Sunday, October 25, 2009

This week

Hey it’s been so long since I last updated. So what have I been doing? School, dance, sleep and more dance. I have dance practice like everyday, its draining all my energy. Everytime I come for classes I’ll be so shag and I slept like so many times in class. Oh and I haven’t mentioned that one of my modules requires me to learn about air conditioner and TWO of my modules is like Physics. How exciting. First week and I have a pile of assignments waiting for me to do. :/

Yesterday was a super long day. I went through the whole day from the time I wake up (about 7.30am?) to like 7pm without eating anything. At the end of the day my head hurts sooo bad. Those who know me would know that I have terrible headache when I’m hungry. The full run was like…don’t know what to say. Sad to say, I have no mood to dance Street Jazz. And I’ve been thinking a lot whether I have made the right choice to be in the choreo. Maybe I shouldn’t have attended the auditions. But then I think, this is my year. And I know I can do it. If I know I can’t, I wouldn’t even consider going for the auditions. But it’s getting harder and harder. Combined with a few personality clashes here and there. It makes it harder. I know I am like the weakest in the group but I shall not disappoint the Shina, Brian and Christabelle. I know I can. Fighting!

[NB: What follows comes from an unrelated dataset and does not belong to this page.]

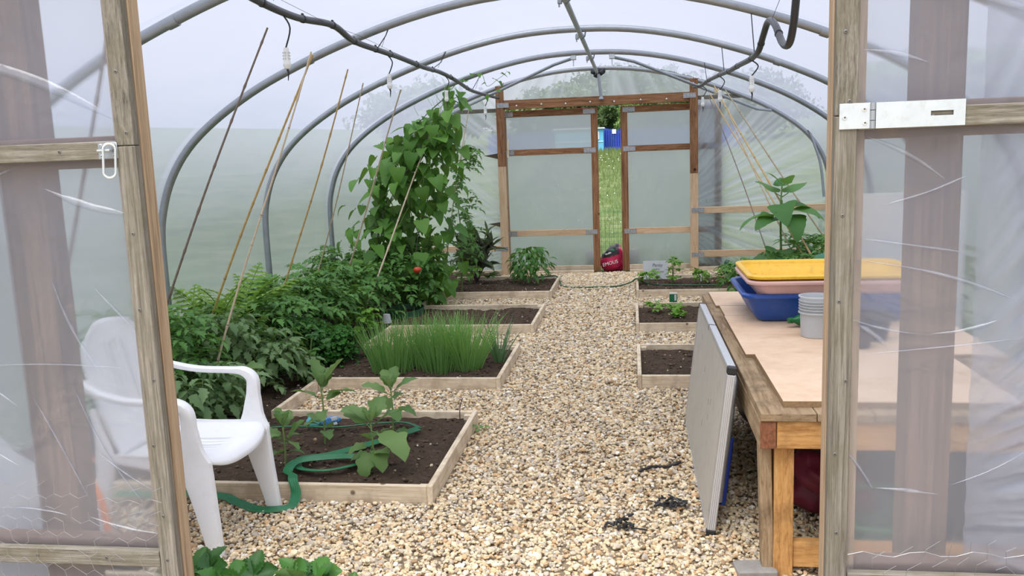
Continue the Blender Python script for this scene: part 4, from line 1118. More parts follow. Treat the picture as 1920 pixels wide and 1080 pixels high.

Pearl’s choreo was okay. I remembered my steps. Though I think Ryan is not happy with it and my partner is still very blur. Anyway I still like the choreo very much. =)

Cherie’s choreo was also okay. I think. I can’t really remember. HAHA. Next week will be chiong arhhhh. Every day dance INCLUDING Sunday. Oh bye bye, my weekends.

Had meeting after that. And I’m also getting tired of it. People broke down during the meeting. They just don’t realise that every meeting it’s the same yet they are doing nothing to change it. I get what Janice is trying to say. And Lum. But some people are just too stubborn to listen. You listen, you cry every single time. But do you do anything? No. You talk and comment about every single topic that was brought up. But are you doing anything? No. Then why are you talking so much? Personally I think that the modern seniors are doing a good job in bonding with the juniors. It’s just the other side. I’m not being proud or whatever. But that’s how I feel. I know all my juniors name. We go home together and eat together. They know that they can talk to me. And when I’m looking down they come and hug me. Do they see me as their senior? Yes. Do they see me as just that? No. They see me as a friend. It’s possible to have some amount of respect to each other but at the same time establish a friendship. I don’t know what to expect on Monday. If it’s going to be another drag, for all I know I might just flare up. I don’t like talking during meetings. Cuz then I’ll forget to write. But I guess, maybe its time? We’ll see.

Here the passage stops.